Lyanh was born in 1949 in Hovd aimag. Mönhhairhan sum was founded in 1959 and the first school was established in the same year, and she enrolled in the school when she was 10 years old. At that time herders did not like their kids to go school and got them to run away from there. But Lyanh's parents had a positive attitude in this respect; consequently, she kept going to school, studied in university, and then came back and taught in Hovd aimag after graduating from the Teacher’s University in 1973. At first, she taught in Manhan and Myangat sums for 3 years, and went to her native Mönhhairhan sum in 1976 as the first person who had a higher education. Even when she returned to her sum as a teacher, parents’ and children’s indolent attitude toward school still remained. That people who went to school and obtained a higher education were coming back and teaching in their home places influenced people’s attitude to certain extent, and they served as a kind of exemplar.


The Urianhai live in Mönhhairhan sum, Hovd aimag and it tends to have under-developed infra-structure and communication due to its distant, rocky and high mountainous range. This situation has influenced its development and any novel thing came late to the sum. For example, the first secondary school was established relatively late, 1976 in Mönhhairhan. In addition, she said that “even the teaching staff was insufficient”.


During the socialist period, teachers were responsible for not only teaching but also participating “foremost” in any organized cultural or educational endeavours in the rural areas. According to Lyanh’s reminiscences, in the summer-time she participated in the preparation fuel and voluntary unpaid work for the winter time because her sum was not wooded.

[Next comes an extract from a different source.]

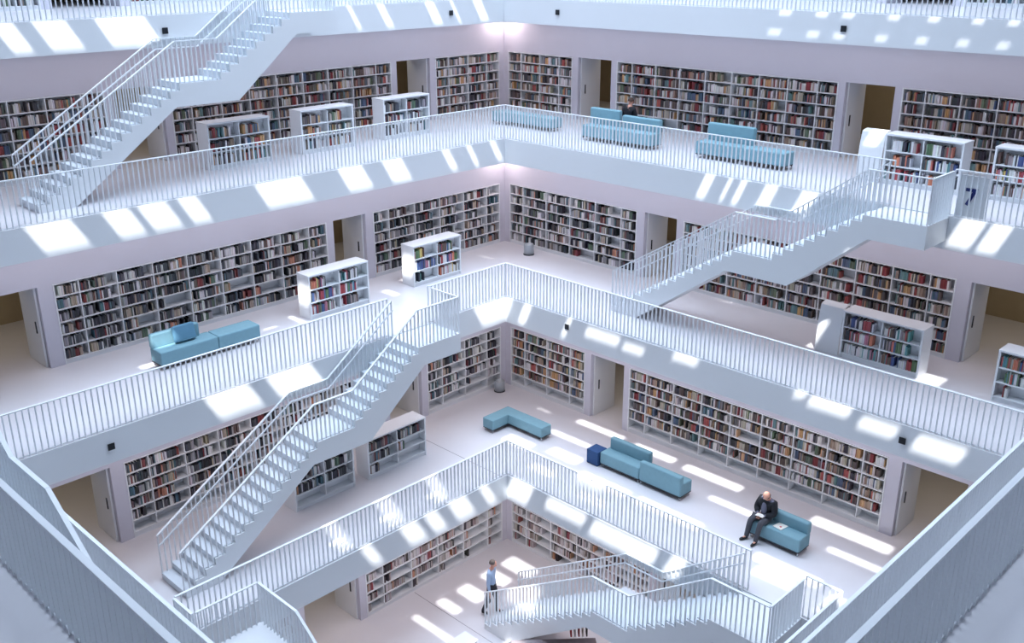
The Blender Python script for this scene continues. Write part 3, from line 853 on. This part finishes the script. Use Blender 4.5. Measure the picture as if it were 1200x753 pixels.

She worked as a chairman of the Party cell since the late 1980s. Although this work had a special position, salary, and welfare at the time, it became unofficial as a result of the democratic revolution, and then she returned her former position as teacher. “People were supporting the democratic system even though the democratic movement was not known in rural areas yet when it first appeared. Generally, rural people were used to being political. Wife versus husband or father versus son - such divisions due to their political views occurred within the same family” Lyanh recounted.